Le calice jusqu’à la lie pour la Banque Nationale Suisse !

Le calice jusqu’à la lie pour la Banque Nationale Suisse !

février 1, 2012 0 Par Michel Santi

La guerre menée par la Banque Nationale Suisse contre les marchés et contre le franc fort n’est non seulement pas gagnée, elle est même loin d’être terminée car sur le point de reprendre.
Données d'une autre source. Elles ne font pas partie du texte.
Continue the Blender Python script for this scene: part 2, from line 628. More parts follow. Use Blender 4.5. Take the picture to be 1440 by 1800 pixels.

En fait, l’amélioration du climat de confiance auprès des investisseurs induit un changement subtil dans leur appréciation des valeurs refuges, ce qui tend à terriblement compliquer la tâche des banquiers centraux helvétiques.

 

La B.N.S. avait pourtant (enfin) remporté une victoire digne de ce nom en déployant toute sa force de frappe lorsque le cours de l’Euro / Franc Suisse avait dangereusement flirté avec la parité en cette première quinzaine d’Août 2011. Cet ultime test de crédibilité de la part d’une banque centrale qui avait – on s’en souvient – accumulé les revers et les pertes en 2010 et en 2011 dans le cadre de sa lutte contre les spéculateurs et les investisseurs avides de francs suisses fut en effet finalement concluant en cet été 2011. Le timing d’interventions brillamment conduites par l’ex trader Hildebrand – qui plus est dans un contexte de marché chaotique – devait ainsi prendre à revers la multitude de positions à la hausse en franc suisse tout en affirmant une volonté indéfectible de la part de la B.N.S. de défendre le plancher des 1.20. La spirale déflationniste menaçant sérieusement une économie fortement pénalisée par l’extrême fermeté de sa monnaie parce que nettement redevable à ses exportations justifiait amplement cette agressivité de la banque centrale. Sans réussir à inverser la tendance, elle avait toutefois clairement montré sa détermination à trancher dans le vif de spéculateurs qui avaient alors perdu beaucoup d’argent suite à ces interventions inopinées.

 

Le contexte n’est hélas plus le même aujourd’hui ! Le départ mouvementé de Philippe Hildebrand de la Présidence de la B.N.S. décrédibilise l’établissement et donc fragilise cette politique interventionniste dont il avait été le plus fervent porte drapeau. Les déclarations officielles de l’établissement insistent certes toujours sur sa nette détermination à défendre ce « floor » de 1.20 vis-à-vis de l’Euro mais il semble acquis que les marchés testeront très prochainement Thomas Jordan, successeur annoncé de Hildebrand. Confrontation imminente du reste car les cours s’approchent d’ores et déjà insidieusement de ce palier que la B.N.S.aura – à tort ou à raison– sacralisé. En outre, les critiques fort malvenues ainsi que les voix maladroites émanant de l’intérieur même du pays et  appelant à restreindre l’indépendance de la banque centrale achèvent de semer le trouble parmi les observateurs et les investisseurs internationaux. Un test, voire une cassure, des 1.20 semble donc inévitable.

 

Pourtant, c’est – théoriquement et logiquement – à l’affaiblissement du Franc Suisse qu’une telle perte de confiance en la B.N.S. devrait aboutir et non en cette appréciation annoncée. Car c’est bien un phénomène inhabituel qui est sur le point de se dérouler sous nos yeux : un Franc Suisse plus fort à cause de menaces qui pèsent sur la crédibilité de sa banque centrale ! Fluctuation irrationnelle en réalité sous tendue par les injections massives de liquidités prodiguées par la B.C.E. afin de secourir le système bancaire européen, liquidités dont une portion se loge néanmoins dans des devises refuges, comme le Franc Suisse et le Yen Japonais… La B.N.S. se retrouve donc face à une quadrature du cercle imposant un raffermissement du Franc Suisse dans une conjoncture où le fameux appétit au risque, loin de subir une dégradation, va en s’améliorant. Du reste, la corrélation historiquement positive en l’Euro/Suisse et l’indice S&P 500 est aujourd’hui devenue négative !

 

Autrement dit, voilà que la B.N.S. se doit à présent d’affronter un nouvel adversaire, à savoir la B.C.E. qui contribue indirectement à saborder les efforts suisses à la faveur de ses baisses de taux quantitatives visant à calmer la tempête européenne… Cette même devise helvétique qui s’était substantiellement appréciée du fait des tourmentes financières globales se voit donc aujourd’hui contrainte de poursuivre sur cette lancée par la faute des flux massifs injectés par la B.C.E. dans la zone Euro.